Whilst the British Government has been immobilised by indecision, and confusion about its strategic response to the winter floods, Somerset has been left to drown. Large parts of the UK have been submerged under flood waters for months. No. 10 has failed to act as people in the region watch helplessly as their homes, businesses, cattle and crop become subsumed by contaminated water.
Amid the belated Prime Ministerial visits, a royal visit, apologies, blaming, tears and recriminations, the actions of a Slough based charity stands out with its simple, clear effort. Khalsa Aid, a Sikh charity was set up in 1999 to mark the 300th anniversary of the birth of the movement. In recognition of the achievements of the movement in the UK, and observing the plentiful fare on offer at his Khalsa Centre, that Ravi Singh was motivated to launch the charity's first humanitarian effort in Kosovo.
Recent missions by Khalsa Aid in the Philippines and Haiti have now been followed by a new operation in Somerset last weekend. Observing the failure of authorities to take effective action, and noting that had this flooding taken place in a impoverished country, Khalsa Aid, and other disaster relief charities would have taken action.
This recognition led Khalsa Aid founder, Ravi Singh, to link with a partner in Somerset, and travel to the region to provide manpower, and emergency supplies, which has been welcomed in the area. The television images of Sikhs forming part of a line, side by side with local community volunteers, to pass along supplies, is inspiring, but should not be remarkable.
As Singh says, this is his country and he is simply contributing as a fellow countryman. Sikh faith observers are visibly different from the local inhabitants of the West Country with the rich difference of their appearance, but are not strangers to the area, for Singh confessed that like many in the UK, he goes to the Somerset for his holidays.
A post-racial utopia, in Britain, is one where racial and religious difference does not define the rules of engagement. It is a word where anyone can comfortably live anywhere, a world without ghettos based on race, colour, religion and language. Anyone can go into any shop, barber, hair salon, and expect a service from whoever is working there. No one should have to shop for ordinary services at specialist areas. We should all know each other well enough to live comfortably side by side, irrespective of difference.
We are supposed to be in a post-racial Britain at this point in time. Equality legislation and its protections for ethnic minorities are being eroded. All forms of hate crime, particularly religious hate crime, is on the increase, showing we still have a long journey ahead.

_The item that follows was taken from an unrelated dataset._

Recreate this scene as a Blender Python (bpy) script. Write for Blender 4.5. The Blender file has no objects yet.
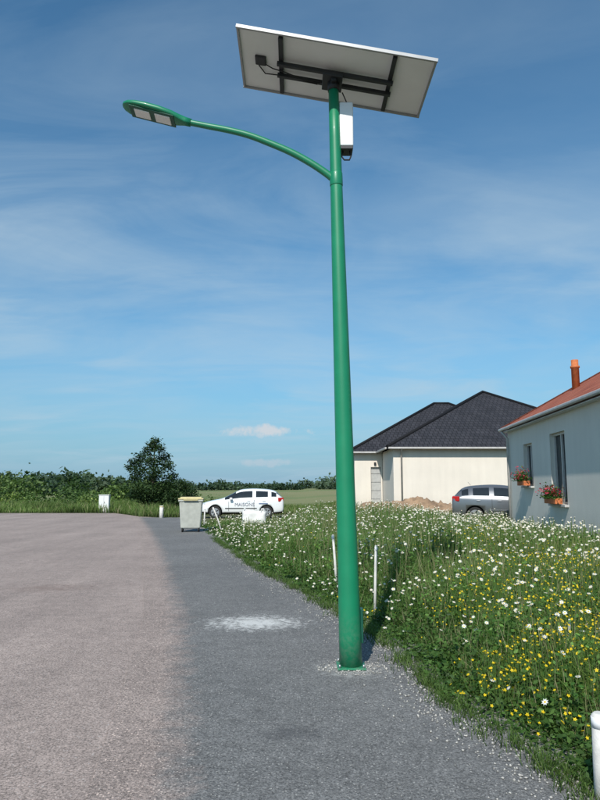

As a faith-based, ethnic minority charity, the action of Khalsa Aid in Somerset provides a glimpse of what a post-racial Britain could look like. True, like politics, disaster makes strange bedfellows. When the flood waters have subsided, the houses dried out, and businesses back up on their feet, this is the side by side integration, and understanding that must become part of race relations in British future. A future where racial and religious differences are not causes for division, suspicion and discrimination, but for celebration. Difference can be cohesive, and Khalsa Aid has shown us how.